The exhibition, curated by Zoé Whitley and Wejdan Reda under the vision of artistic directors Neville Wakefield and Raneem Farsi, is inspired by the poetry of the late US-Lebanese writer and philosopher Kahlil Gibran, under the theme “Space Without Measure.”  

“In the spirit of Gibran’s words, this edition of Desert X 2026 unfolds as an invitation to dream, to wander, and to connect with the landscape — not as something observed from a distance, but as something deeply felt. Here, space opens beyond measure, and it is from this shared invitation, the artists begin to speak, each in their own register, material and rhythm, offering personal yet deeply atoned responses to the landscape,” Reda said during the exhibit’s opening ceremony.  

Ayman Zedani's 'The Holy Wadi' is on display in the exhibition 'Arduna.' (Supplied)

Elsewhere, the exhibition “Arduna” (‘our land’) ushers in the pre-opening of AlUla’s Contemporary Art Museum. Running from Feb. 1 to Apr. 15, the exhibit is a collaboration with Centre Pompidou and the French Agency for AlUla development and features contemporary art from the RCU’s collection alongside pieces from France’s Musée National d’Art Moderne, including works by Kandinsky and Picasso.  

Alhomiedan said: “The community sits at the center of the development (of the Contemporary Art Museum). We did more than 30 focus groups, asking ‘What do you want the museum to look like? Do you know what a museum is?’ And ‘How do you imagine the museum can step out of the boundary of the wall and also reach to the houses and go inside these houses?’ Because we don’t believe a museum (to be) this physical space.”  

The AlJadidah Arts District plays a major role in the festival, staging a number of initiatives, including newly commissioned artworks, workshops, exhibitions, film screenings, and musical performances. Saudi-French cultural institution Villa Hegra is hosting the photography exhibition “Not Deserted: AlUla’s Archives in Movement,” which features early 20th-century photographs by Tony André alongside an exhibition of cinematic images of desert landscapes by Saudi filmmaker and Villa Hegra resident Saad Tahaitah, while the AlUla Music Hub presents a number of concerts, ranging from Arabic, to jazz, to fusion. Cinema AlJadidah presents a curated series of art documentaries, feature films, and shorts, set in the open-air, and at ATHR Gallery, visitors can find works by Saudi-born artist Sara Abdu exploring architecture as memory.  

Works on display in the photography exhibition 'Not Deserted.' (Supplied)

Just across from ATHR Galley at Design Space AlUla is “Material Witness: Celebrating Design From Within,” an exhibition curated by Dominique Petit-Frère and Majedah Alduligan and artistically led by Ali Alghazzawi and Arnaud Murand, that highlights the connection between design and place and includes works by five participants in the AlUla Artist Residency’s 2025 design edition. 

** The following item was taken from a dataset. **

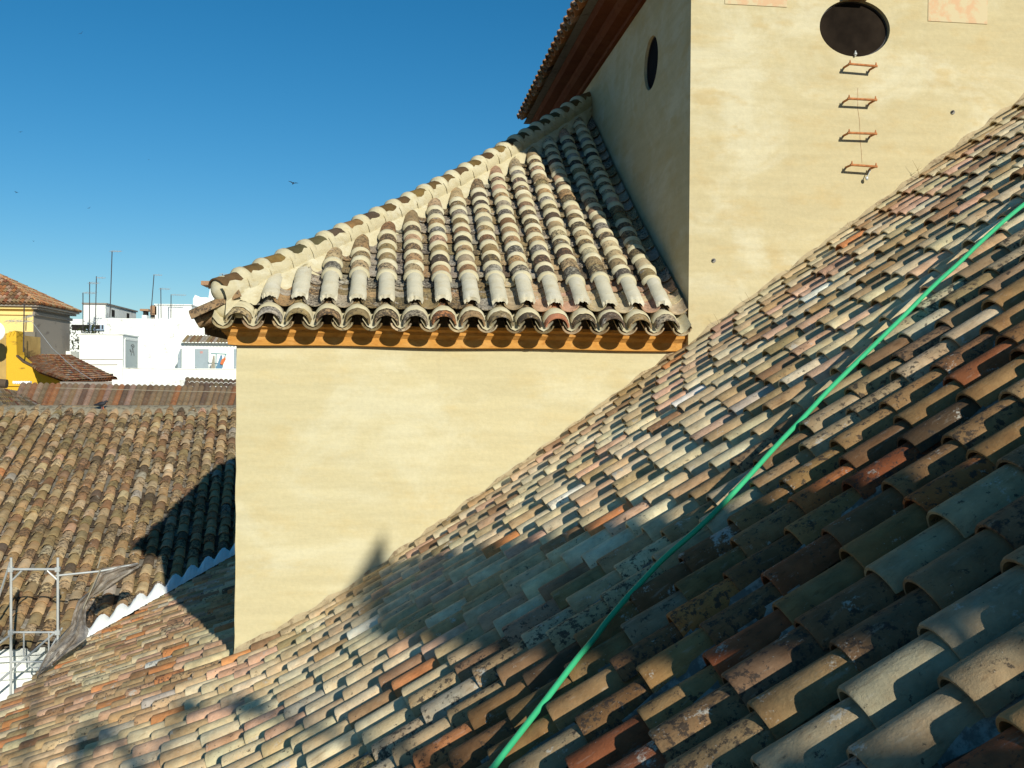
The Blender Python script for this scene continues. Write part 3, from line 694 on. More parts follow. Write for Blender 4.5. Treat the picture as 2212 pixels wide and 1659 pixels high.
# ================================================================== WEEDS along the wall foot
def weed(X_, Y_, X2, Y2, label):
    b = at(X_, Y_, WT-.06); t_ = at(X2, Y2, WT-.08); mb = MB()
    b = V(b[0], b[1], b[2]-.04)
    mb.tube([b, (b+t_)/2 + V(.012, 0, .0), t_], [.0024, .0016, .0008], 5)
    for q_ in range(3):
        f_ = rnd.uniform(.05, .5); o_ = b+(t_-b)*f_
        mb.tube([o_, o_+V(rnd.uniform(-.05, .05), rnd.uniform(-.03, .02), rnd.uniform(.02, .05))], [.002, .0008], 4)
    tag(mb.build('dry_weed', M['straw'], origin=b), label, 'weed', 'dry weeds rooted where roof meets wall')
weed(1557, 706, 1542, 678, 'dry weed stem near the right end of the ochre cornice')
weed(1624, 657, 1609, 630, 'dry weed stem on the roof edge, second right of the ochre cornice')
weed(1716, 583, 1713, 572, 'tiny dry tuft on the roof edge midway along the tower wall')
weed(1988, 376, 1971, 346, 'thin leaning dry stem on the roof edge below the lowest rung')
weed(1836, 489, 1835, 480, 'short dry tuft on the roof edge below left of the rungs')

# ================================================================== SCAFFOLD by the eaves, bottom left
SY = 11.8
scf = thing('scaffold', at(74, 1500, SY)-V(0, 0, 7.2), 'galvanised steel scaffold frame rising between the roofs at the lower left', 'scaffold')
def tb_(name, par, pts, r=.016, m='steel'):
    mb = MB(); mb.tube(pts, r, 8); return mb.build(name, M[m], par, 40)
def S_(x, y, d=0): return at(x*.23952, 1157.9+y*.23952, SY+d)
pl = S_(100, 195); pr = S_(522, 195)
for p in (pl, pr):
    po = tb_('post', scf, [p, V(p[0]+.012, p[1], -11)], .0155)
for (a_, b_, r_) in (((100, 300), (522, 300), .014), ((110, 868), (522, 868), .012), ((110, 1135), (560, 1135), .012)): tb_('crossbar', scf, [S_(*a_), S_(*b_)], r_)
tb_('knee_brace', scf, [S_(195, 312), S_(112, 398)], .011); tb_('knee_brace', scf, [S_(425, 312), S_(518, 398)], .011)
tb_('diagonal_brace', scf, [S_(512, 855), S_(-180, 1460, .05)], .013); tb_('diagonal_brace', scf, [S_(128, 868), S_(-200, 1110, .05)], .013)
tb_('diagonal_brace', scf, [S_(300, 1290, -.25), S_(560, 830, .3)], .010); tb_('diagonal_brace', scf, [S_(90, 240, .0), S_(-40, 640, .25)], .012)
gd = MB(); gd.tube([S_(215, 870), S_(215, 1090)], .010, 6); gd.tube([S_(440, 870), S_(440, 1080)], .010, 6); gd.tube([S_(265, 1090, .02), S_(262, 1160, .02), S_(290, 1185, .02), S_(440, 1190, .02)], .010, 6)
gd.build('ladder_frame', M['steel'], scf, 40)
for p in (S_(100, 300), S_(522, 300), S_(522, 868), S_(100, 868)):
    mb = MB(); mb.box(p-V(.026, .026, .026), p+V(.026, .02, .026)); mb.build('coupler', M['steel'], scf)
p2 = [S_(170, 900, 1.0)]; tb_('post', scf, [p2[0], V(p2[0][0], p2[0][1], -11)], .015)
rail = thing('rail_pole', S_(540, 350), 'long grey pole reaching from the scaffold over the old tiles, grey netting hung on it', 'pole')
tb_('tube', rail, [S_(505, 358), S_(900, 318, .05), S_(1245, 250, .10)], .012)
# debris netting
nm_, N, L, bs = newmat('debris_net'); tc = N.new('ShaderNodeTexCoord'); n1 = noise(N, L, tc, 7, 6, .7, None, 1.2)
c = mix(N, L, mrange(N, L, n1.outputs[0], .35, .65).outputs[0], (.26, .22, .18), (.40, .36, .30)); L.new(c, bs.inputs['Base Color']); bs.inputs['Roughness'].default_value = .9
L.new(mrange(N, L, n1.outputs[0], .3, .65, .45, .85).outputs[0], bs.inputs['Alpha'])
Lf = [(1232, 246), (1150, 258), (1040, 270), (905, 300), (870, 400), (820, 490), (700, 590), (660, 700), (640, 800), (560, 895), (470, 985), (410, 1080), (360, 1185), (328, 1262)]
Rt_ = [(1272, 262), (1250, 300), (1180, 345), (1010, 450), (900, 520), (825, 560), (800, 620), (775, 690), (775, 790), (800, 860), (775, 935), (640, 1030), (510, 1130), (345, 1262)]
ntm = MB(); vs = []; K = 14; NN = 60
for i in range(NN):
    f = i/(NN-1)*(len(Lf)-1); q = min(int(f), len(Lf)-2); t_ = f-q
    a_ = [Lf[q][e]*(1-t_)+Lf[q+1][e]*t_ for e in (0, 1)]; b_ = [Rt_[q][e]*(1-t_)+Rt_[q+1][e]*t_ for e in (0, 1)]
    dep = .08 - .95*max(0, (i/NN-.45)/.55)
    for k in range(K+1):
        u_ = k/K
        fold = .035*sin(u_*13+i*.11)*(1+.5*sin(i*.3)) + .02*sin(u_*29-i*.25)
        p = S_(a_[0]*(1-u_)+b_[0]*u_, a_[1]*(1-u_)+b_[1]*u_+ 4*sin(i*.9+k), dep+fold)
        vs.append(p)
ntm.add(vs, [(i*(K+1)+k, i*(K+1)+k+1, (i+1)*(K+1)+k+1, (i+1)*(K+1)+k) for i in range(NN-1) for k in range(K)])
net = ntm.build('debris_net', nm_, None, 60)
tag(net, 'torn grey debris netting draped from the pole down to the tiled eave', 'netting')
sm = net.modifiers.new('thick', 'SOLIDIFY'); sm.thickness = .003
st = MB()
for (a_, b_) in (((905, 300), (690, 790)), ((912, 180), (880, 290))): st.tube([S_(*a_, -.03), S_(*b_, -.05)], .008, 6)
st.build('batten', M['wood'], net, 40)

# ================================================================== DISTANT ROOFS AND HOUSES
def ribbed(mb, A, B, Cc, D, n, amp, col=None, rows=1, cols=None):
    """corrugated tile sheet: A-B eave, D-C top, n tile rows across"""
    A, B, Cc, D = [np.array(p, float) for p in (A, B, Cc, D)]
    nr = np.cross(B-A, D-A); nr /= np.linalg.norm(nr); nr = nr if nr[2] > 0 else -nr
    for i in range(n):
        for r_ in range(rows):
            c = cols() if cols else (col or (.4, .2, .1, .5)); vs = []
            for k in range(5):
                u_ = (i + k/4)/n; h = amp*sin(pi*k/4)
                for (v_, dh) in ((r_/rows, amp*.35), (min(1, (r_+1.05)/rows), 0)):
                    vs.append((A*(1-u_)+B*u_)*(1-v_) + (D*(1-u_)+Cc*u_)*v_ + nr*(h+dh))
            mb.add(vs, [(2*k, 2*k+2, 2*k+3, 2*k+1) for k in range(4)], c)
c1 = lambda x, y, d: at(.2422*x, 483.9+.2422*y, d)
c6 = lambda x, y, d: at(155.5+.17188*x, 674+.17188*y, d)
c5 = lambda x, y, d: at(.18745*x, 553+.18745*y, d)
redp = lambda: pick({'orange': 2.5, 'pink': 1.2, 'red': 2.5, 'tan': 1.5, 'brown': 1.5}, .1, .7)
def solid(mb, a, b, y0, y1, zbot=-11): mb.box((a[0], y0, zbot), (b[0], y1, a[2]))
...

Alhomiedan said: “Every single one of these initiatives is inspired by the place and by memory and materials. Because if we don’t focus on that, then you can do this work anywhere else in the world.  

“Focusing on where you are right now — like, the shadows of the palm groves or the palm trees, the different local plants that you can extract pigments from, local stones, different local fabrics, the local flora and fauna — this is how artists explore creativity through the place, memory, and community of AlUla.” 

The festival positions art as a connective pillar between nature and heritage, aiming not only to revive the artistic practices exemplified in the ancient architectural marvels of the tombs in Hegra or the carefully carved statues uncovered in Dadan, but also to utilize their powerful history as proof of the region’s inherent gravitation towards art.